Despite wartime challenges, Metinvest is executing large-scale repairs and modernization projects to maintain and expand production capabilities. The company prioritizes reducing carbon emissions through modernized equipment and processes, even as Ukraine seeks to postpone the strictest Carbon Border Adjustment Mechanism provisions due to current geopolitical realities.

In the first half of 2025, Metinvest invested $28.8 million at Kamet Steel and $6.4 million at Zaporizhstal JV. Kamet Steel completed its first major overhaul since the invasion, repairing blast furnace No. 9 for $16 million and restoring a converter's equipment.

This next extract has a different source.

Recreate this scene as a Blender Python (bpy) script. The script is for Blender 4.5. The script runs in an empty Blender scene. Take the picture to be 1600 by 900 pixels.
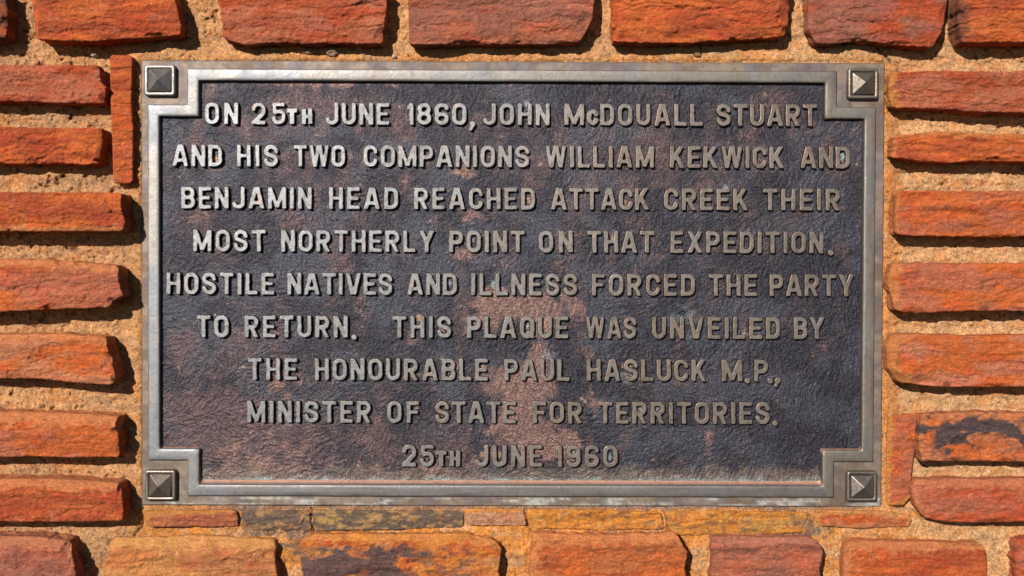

The company is also pursuing energy independence, aiming for 60% self-sufficiency of its facilities' energy needs. Currently, it generates approximately 100 MW of the required 600 MW through solar and other power sources. Upgrades are underway at the Northern iron ore facility, with design work in progress to enhance a sintering machine for improved pellet production to meet EU green steelmaking standards, according to Ryzhenkov.

While most of Metinvest's iron ore facilities are running at full capacity, one remains idle due to energy costs and staff shortages from military conscription, Ryzhenkov added.

Strategically, Metinvest's joint venture with Italian steelmaker Danieli for the Adria project in Italy is becoming a crucial growth initiative timed for market recovery. The company has signed agreements with Italian authorities and is finalizing bank financing.

"Financing is on the critical path. It's not permissions; it's how quickly the banks can act," Ryzhenkov said.

The current steel market downturn presents strategic opportunities for expansion. "We are at the bottom of the cycle. That's why everyone is protective, including the US and Europe," Ryzhenkov noted, referring to the latest news on tariffs. "Building a mill takes [two and a half to three] years, so by the time we finish, we are likely to be in a different market phase."

Metinvest is also divesting non-core assets, including its US subsidiary, United Coal. "We have proposals from several buyers and are waiting for committed bids," the CEO stated, highlighting a structured competitive process with external advisers.